How is this different from check kiting?
intercst
All economies are circular. You make some money and spend it, so does everyone else. That’s why it’s called money in circulation!
Most people don’t yet have much use for AI so the AI Circulation Universe is still quite small. It happens with every new technology to some point or other.
The Captain
In another parallel, don’t the auto companies such as Ford and GM offer financing to people so they can buy cars?
DB2
@intercst I posted about this earlier this week. The real concern is that the internal AI ecosystem spending is orders of magnitude greater than the end-user buying of the service.

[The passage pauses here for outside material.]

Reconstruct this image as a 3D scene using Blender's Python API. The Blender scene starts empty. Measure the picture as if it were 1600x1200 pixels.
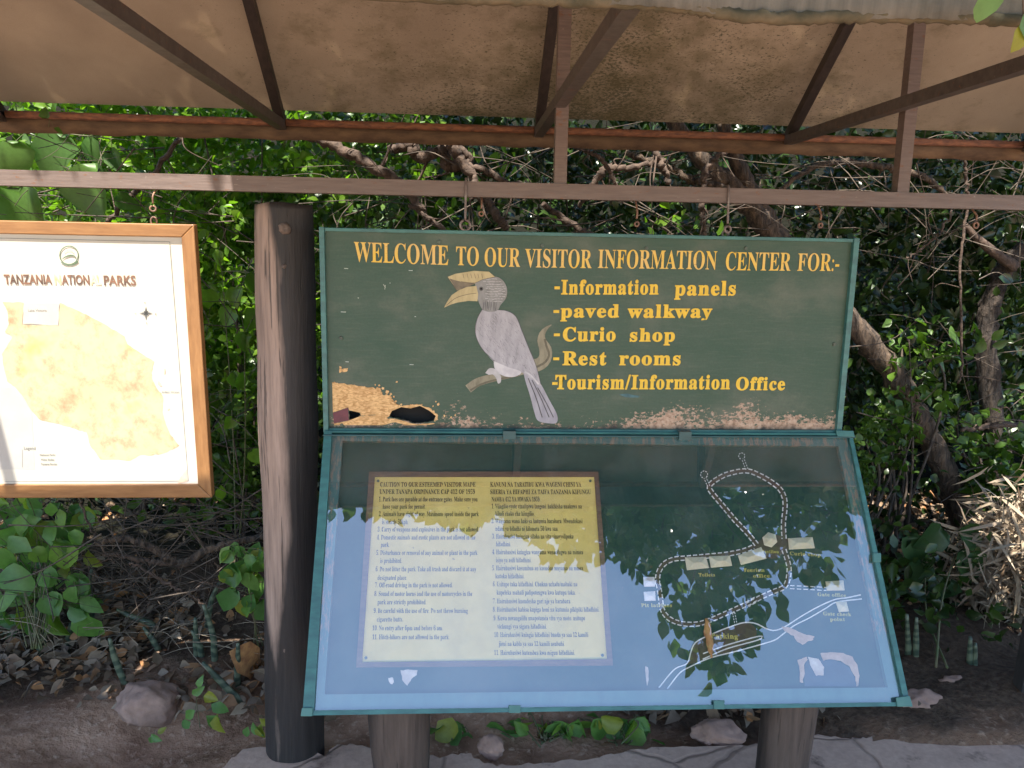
import bpy, bmesh, math, random
import numpy as np
from mathutils import Vector, Matrix
random.seed(7)
RNG = np.random.default_rng(11)
SC = bpy.context.scene
COL = SC.collection
rad = math.radians

# ------------------------------------------------------------------ camera
PITCH, YAW, ROLL, FPX = rad(9.8875), rad(3.968), rad(1.1397), 1227.8
EYE = np.array([0, 0, 1.6])
_F = np.array([math.sin(YAW) * math.cos(PITCH), math.cos(YAW) * math.cos(PITCH), -math.sin(PITCH)])
_R = np.array([math.cos(YAW), -math.sin(YAW), 0.0])
_U = np.cross(_R, _F)
_R2 = _R * math.cos(ROLL) + _U * math.sin(ROLL)
_U2 = -_R * math.sin(ROLL) + _U * math.cos(ROLL)
cam = bpy.data.cameras.new('camera')
cam.sensor_fit = 'HORIZONTAL'; cam.sensor_width = 36
cam.lens = FPX * 36 / 1600
cam.clip_start = 0.02; cam.clip_end = 500
camo = bpy.data.objects.new('camera', cam); COL.objects.link(camo)
camo.matrix_world = Matrix(((_R2[0], _U2[0], -_F[0], 0), (_R2[1], _U2[1], -_F[1], 0), (_R2[2], _U2[2], -_F[2], 1.6), (0, 0, 0, 1)))
SC.camera = camo

# ------------------------------------------------------------------ light
SUN_EL, SUN_AZ = rad(65), rad(20)          # azimuth from the viewer's side (-Y) towards the left (-X)
S = np.array([-math.cos(SUN_EL) * math.sin(SUN_AZ), -math.cos(SUN_EL) * math.cos(SUN_AZ), math.sin(SUN_EL)])
W = bpy.data.worlds.new('World'); SC.world = W; W.use_nodes = True
wn = W.node_tree; bg = wn.nodes['Background']
sky = wn.nodes.new('ShaderNodeTexSky'); sky.sky_type = 'NISHITA'; sky.sun_disc = False
sky.sun_elevation = SUN_EL; sky.sun_rotation = math.atan2(S[0], S[1])
wn.links.new(sky.outputs[0], bg.inputs[0]); sky.dust_density = 0.3; sky.ozone_density = 2.0; bg.inputs[1].default_value = 0.095
sl = bpy.data.lights.new('sun', 'SUN'); sl.energy = 3.6; sl.angle = rad(0.5); sl.color = (1, .95, .86)
so = bpy.data.objects.new('sun', sl); COL.objects.link(so)
so.rotation_euler = Vector(tuple(S)).to_track_quat('Z', 'Y').to_euler(); so.location = (-2, -4, 8)
SC.view_settings.view_transform = 'Standard'; SC.view_settings.look = 'None'
SC.view_settings.exposure = 2.2; SC.view_settings.gamma = 1
SC.cycles.max_bounces = 8; SC.cycles.transparent_max_bounces = 12
SC.cycles.use_denoising = True

# ------------------------------------------------------------------ measuring helpers
def ray(x, y): return _R2 * ((x - 800) / FPX) - _U2 * ((y - 600) / FPX) + _F
def onY(x, y, Y): d = ray(x, y); return EYE + d * (Y / d[1])
def onZ(x, y, Z): d = ray(x, y); return EYE + d * ((Z - 1.6) / d[2])
def onP(x, y, p0, n): d = ray(x, y); return EYE + d * (((p0 - EYE) @ n) / (d @ n))
def pix(p):
    c = np.asarray(p, float) - EYE
    return FPX * (c @ _R2) / (c @ _F) + 800, 600 - FPX * (c @ _U2) / (c @ _F), c @ _F

# ------------------------------------------------------------------ materials
def nt(name):
    m = bpy.data.materials.new(name); m.use_nodes = True
    t = m.node_tree; return m, t, t.nodes['Principled BSDF'], t.nodes['Material Output']
def N(t, kind, **kw):
    n = t.nodes.new(kind)
    for k, v in kw.items():
        if k in n.inputs: n.inputs[k].default_value = v
        else: setattr(n, k, v)
    return n
def coords(t, stretch=(1, 1, 1)):
    tc = N(t, 'ShaderNodeTexCoord'); mp = N(t, 'ShaderNodeMapping'); mp.inputs['Scale'].default_value = stretch
    t.links.new(tc.outputs['Object'], mp.inputs[0]); return mp.outputs[0]
def noise(t, co, scale, detail=6, rough=.6, dist=0):
    n = N(t, 'ShaderNodeTexNoise', Scale=scale, Detail=detail, Roughness=rough, Distortion=dist)
    t.links.new(co, n.inputs['Vector']); return n.outputs[0]
def ramp(t, fac, stops):
    r = N(t, 'ShaderNodeValToRGB'); e = r.color_ramp.elements
    while len(e) < len(stops): e.new(.5)
    for q, (p, c) in zip(e, stops):
        q.position = p; q.color = (*c, 1) if len(c) == 3 else c
    t.links.new(fac, r.inputs[0]); return r.outputs[0]
def step(t, fac, a, b): return ramp(t, fac, [(a, (0, 0, 0)), (b, (1, 1, 1))])
def mix(t, fac, a, b, kind='MIX'):
    m = N(t, 'ShaderNodeMix', data_type='RGBA', blend_type=kind)
    for i, v in ((0, fac), (6, a), (7, b)):
        if isinstance(v, (int, float)): m.inputs[i].default_value = v
        elif isinstance(v, tuple): m.inputs[i].default_value = (*v, 1)
        else: t.links.new(v, m.inputs[i])
    return m.outputs[2]
def math_(t, op, a, b=0.0, clamp=False):
    m = N(t, 'ShaderNodeMath', operation=op, use_clamp=clamp)
    for i, v in ((0, a), (1, b)):
        if isinstance(v, (int, float)): m.inputs[i].default_value = v
        else: t.links.new(v, m.inputs[i])
    return m.outputs[0]
def sep(t, co):
    s = N(t, 'ShaderNodeSeparateXYZ'); t.links.new(co, s.inputs[0]); return s.outputs
def maprange(t, v, a, b, c=0.0, d=1.0):
    m = N(t, 'ShaderNodeMapRange'); t.links.new(v, m.inputs[0])
    for i, q in enumerate((a, b, c, d)): m.inputs[i + 1].default_value = q
    return m.outputs[0]
def bump(t, bs, h, strength=.3, dist=.01):
    b = N(t, 'ShaderNodeBump', Strength=strength, Distance=dist)
    t.links.new(h, b.inputs['Height']); t.links.new(b.outputs[0], bs.inputs['Normal'])
def simple(name, c1, c2=None, scale=20, rough=.6, bumps=.2, stretch=(1, 1, 1), spread=(.35, .65), metal=0, bdist=.004):
    m, t, b, o = nt(name)
    c2 = c2 or tuple(v * .6 for v in c1)
    co = coords(t, stretch); n = noise(t, co, scale)
    t.links.new(ramp(t, n, [(spread[0], c2), (spread[1], c1)]), b.inputs['Base Color'])
    b.inputs['Roughness'].default_value = rough; b.inputs['Metallic'].default_value = metal
    if bumps: bump(t, b, n, bumps, bdist)
    return m
def leaf_mat(name, cols, trans=.4, rough=.38, tr_tint=(1.3, 1.5, .5), spec=.5):
    m, t, b, o = nt(name)
    g = N(t, 'ShaderNodeNewGeometry')
    k = len(cols) - 1
    c = ramp(t, g.outputs['Random Per Island'], [(i / k, q) for i, q in enumerate(cols)])
    n = noise(t, coords(t), 60, 3)
    c = mix(t, .35, c, ramp(t, n, [(.3, (.35, .35, .3)), (.7, (1, 1, 1))]), 'MULTIPLY')
    t.links.new(c, b.inputs['Base Color']); b.inputs['Roughness'].default_value = rough
    b.inputs['Specular IOR Level'].default_value = spec
    tr = N(t, 'ShaderNodeBsdfTranslucent'); t.links.new(mix(t, 1.0, c, tr_tint, 'MULTIPLY'), tr.inputs[0])
    ms = N(t, 'ShaderNodeMixShader'); ms.inputs[0].default_value = trans
    t.links.new(b.outputs[0], ms.inputs[1]); t.links.new(tr.outputs[0], ms.inputs[2]); t.links.new(ms.outputs[0], o.inputs[0])
    return m

M = {}
def steel(name, c1, c2, scale, rough, b_, stretch, spread):
    m, t, b, o = nt(name); co = coords(t); n = noise(t, coords(t, stretch), scale)
    c = ramp(t, n, [(spread[0], c2), (spread[1], c1)])
    c = mix(t, step(t, noise(t, coords(t, (1, 2.5, 2.5)), 26, 7, .7), .60, .66), c, (.16, .075, .04))
    c = mix(t, step(t, noise(t, coords(t, (1, 3, 3)), 38, 6, .7), .66, .70), c, (.30, .25, .22))
    t.links.new(c, b.inputs['Base Color']); b.inputs['Roughness'].default_value = rough; bump(t, b, n, .25, .003); return m
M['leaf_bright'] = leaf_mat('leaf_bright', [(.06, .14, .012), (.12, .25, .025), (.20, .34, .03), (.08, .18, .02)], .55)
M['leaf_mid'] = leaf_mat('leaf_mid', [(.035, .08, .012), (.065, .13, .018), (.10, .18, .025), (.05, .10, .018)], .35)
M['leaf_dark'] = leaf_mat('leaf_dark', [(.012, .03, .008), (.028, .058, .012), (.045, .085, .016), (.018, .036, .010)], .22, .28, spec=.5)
M['leaf_blue'] = leaf_mat('leaf_blue', [(.03, .09, .045), (.06, .14, .06), (.10, .2, .05), (.05, .12, .05)], .3, .45)
M['leaf_dry'] = leaf_mat('leaf_dry', [(.14, .09, .06), (.24, .17, .11), (.34, .26, .19), (.17, .12, .085), (.28, .19, .12), (.42, .19, .07), (.15, .115, .09)], .1, .7, (1, 1, 1), .3)
M['straw'] = leaf_mat('straw', [(.3, .22, .14), (.45, .36, .26), (.2, .13, .08)], .15, .6, (1, 1, 1), .3)
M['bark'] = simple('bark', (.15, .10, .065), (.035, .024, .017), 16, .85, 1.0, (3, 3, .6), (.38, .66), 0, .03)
M['vine_bark'] = simple('vine_bark', (.12, .078, .055), (.035, .022, .016), 26, .85, .8, (2, 2, 2), (.3, .7), 0, .01)
M['twig'] = simple('twig', (.12, .09, .065), (.035, .024, .018), 30, .8, .3)
M['steel_paint'] = steel('steel_paint', (.17, .128, .112), (.11, .08, .07), 14, .5, .15, (1, 4, 12), (.3, .7))
M['steel_tie'] = steel('steel_tie', (.105, .085, .075), (.055, .043, .038), 14, .5, .15, (3, 3, 3), (.3, .7))
M['steel_dark'] = simple('steel_dark', (.045, .032, .028), (.022, .017, .015), 14, .55, .15, (4, 1, 4), (.3, .7))
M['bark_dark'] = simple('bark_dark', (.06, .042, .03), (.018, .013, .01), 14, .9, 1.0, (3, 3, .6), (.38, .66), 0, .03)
M['rust'] = simple('rust', (.30, .12, .055), (.12, .05, .03), 30, .75, .3, (1, 3, 3))
M['rust_wire'] = simple('rust_wire', (.32, .17, .10), (.14, .08, .06), 40, .6, .2)
M['grey_wire'] = simple('grey_wire', (.22, .19, .17), (.12, .09, .08), 40, .5, .2, metal=.3)
M['soil'] = None
def soil_mat():
    m, t, b, o = nt('soil'); co = coords(t); x, y, z = sep(t, co); n = noise(t, co, 7, 7); n2 = noise(t, co, 40, 5)
    c = ramp(t, n, [(.3, (.20, .108, .066)), (.7, (.50, .30, .195))])
    c = mix(t, step(t, n2, .55, .7), c, (.54, .36, .25))
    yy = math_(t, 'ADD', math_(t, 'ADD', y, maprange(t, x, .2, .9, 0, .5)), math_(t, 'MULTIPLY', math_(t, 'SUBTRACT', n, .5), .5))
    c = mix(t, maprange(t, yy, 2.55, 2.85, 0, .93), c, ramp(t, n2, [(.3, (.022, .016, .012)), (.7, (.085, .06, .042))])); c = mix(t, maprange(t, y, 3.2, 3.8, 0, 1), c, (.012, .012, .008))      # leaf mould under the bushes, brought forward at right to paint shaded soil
    t.links.new(c, b.inputs['Base Color']); b.inputs['Roughness'].default_value = .95
    b.inputs['Specular IOR Level'].default_value = .08; bump(t, b, math_(t, 'ADD', n, n2), .7, .02); return m
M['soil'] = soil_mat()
M['sand'] = simple('sand', (.46, .36, .25), (.36, .27, .18), 3, .95, .3, spread=(.3, .7), bdist=.01)
def stone_mat():
    m, t, b, o = nt('stone_path'); co = coords(t); n = noise(t, co, 4, 7); f = noise(t, co, 55, 5)
    c = ramp(t, n, [(.3, (.44, .285, .21)), (.7, (.66, .45, .335))])
    c = mix(t, .35, c, ramp(t, f, [(.3, (.45, .45, .45)), (.7, (1, 1, 1))]), 'MULTIPLY')
    v = N(t, 'ShaderNodeTexVoronoi', Scale=1.3, feature='DISTANCE_TO_EDGE'); w = N(t, 'ShaderNodeMix', data_type='VECTOR'); w.inputs[0].default_value = .08
    t.links.new(co, w.inputs[4]); nn = N(t, 'ShaderNodeTexNoise', Scale=6); t.links.new(co, nn.inputs['Vector']); t.links.new(nn.outputs['Color'], w.inputs[5]); t.links.new(w.outputs[1], v.inputs['Vector'])
    cr = ramp(t, v.outputs['Distance'], [(.0, (1, 1, 1)), (.012, (0, 0, 0))])
    c = mix(t, math_(t, 'MULTIPLY', cr, .6), c, (.14, .09, .065))
    c = mix(t, step(t, noise(t, co, 9, 7, .7), .56, .70), c, (.17, .11, .08))
    t.links.new(c, b.inputs['Base Color']); b.inputs['Roughness'].default_value = .9
    bump(t, b, math_(t, 'SUBTRACT', math_(t, 'ADD', n, math_(t, 'MULTIPLY', f, .3)), cr), .5, .012); return m
M['stone_path'] = stone_mat()
M['rock'] = simple('rock', (.44, .275, .21), (.22, .135, .10), 14, .9, .7, spread=(.3, .7), bdist=.01)
M['black'] = simple('black', (.012, .011, .01), (.006, .006, .006), 10, .9, 0)
M['teal'] = simple('teal', (.05, .17, .15), (.032, .105, .10), 18, .42, .12, (1, 3, 3))
M['teal_dark'] = simple('teal_dark', (.022, .085, .085), (.016, .055, .055), 18, .45, .12, (1, 3, 3))
M['teal_pale'] = simple('teal_pale', (.075, .19, .16), (.05, .15, .13), 18, .5, .12)
M['moulding'] = simple('moulding', (.16, .09, .055), (.10, .055, .035), 25, .6, .15, (1, 1, 6))
M['frame_wood'] = simple('frame_wood', (.30, .15, .055), (.19, .085, .028), 10, .4, .12, (1.2, 6, 9), (.3, .7))
M['frame_wood_side'] = simple('frame_wood_side', (.30, .15, .055), (.19, .085, .028), 10, .4, .12, (9, 6, 1.2), (.3, .7))
M['ink'] = simple('ink', (.028, .024, .02), (.05, .045, .03), 60, .6, 0)
M['ink_head'] = simple('ink_head', (.022, .018, .012), (.035, .03, .02), 60, .6, 0)
M['yellow'] = simple('yellow', (.78, .50, .035), (.66, .42, .03), 60, .55, 0)
M['screw'] = simple('screw', (.09, .12, .08), (.05, .06, .045), 60, .45, 0)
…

The “check kiting,” as you call it, generates a huge amount of GDP growth and most of the growth in the S&P500. A lot of the money comes from profitable corporate giants that can finance out of current cash flow (Amazon, Google, Microsoft) but many are borrowing. Morgan Stanley estimates a $1.5 trillion “financing gap” in capital expenditures for AI hardware and data centers between 2025 and 2028 that will need to be met by external capital, with $800 billion expected to come from private credit (a form of debt).
I am very concerned about this. It reminds me of the debt-financed infrastructure build-out before the dot-com crash.
The dot-com crash caused a stock market crash but not a financial crisis.
An AI bubble bursting would certainly pop the S&P500. Is the scale of borrowed money enough to also cause a financial crisis? Probably not, but the numbers are large and nobody knows who is naked until the tide goes out.
Wendy
AI focused high grade debt is $1.2 trillion as of Oct 2025. The total debt market is $338 Trillion.
Like Bitcoin, this is lost in the roundoff.
intercst
@intercst what fraction of outstanding debt did Lehman Brothers hold when its bankruptcy triggered the 2008 Great Financial Crisis?
The question is not the percentage of total debt but whether the failure pulls on an unravelling interconnected web of debt like pulling yarn out of a knitted sweater. That’s why AI’s circular financing model is potentially so risky.
The Federal Reserve recognizes the dynamic of snowballing instability. That’s why they bailed out Silicon Valley Bank’s non-insured customers in 2023. The peak of this bail-out can be seen as the Fed printed fiat money to do it.
Wendy
Yep! That’s how GE and others almost went broke in 2007-08.
A sale is not a sale until the check is in the bank and it does not bounce.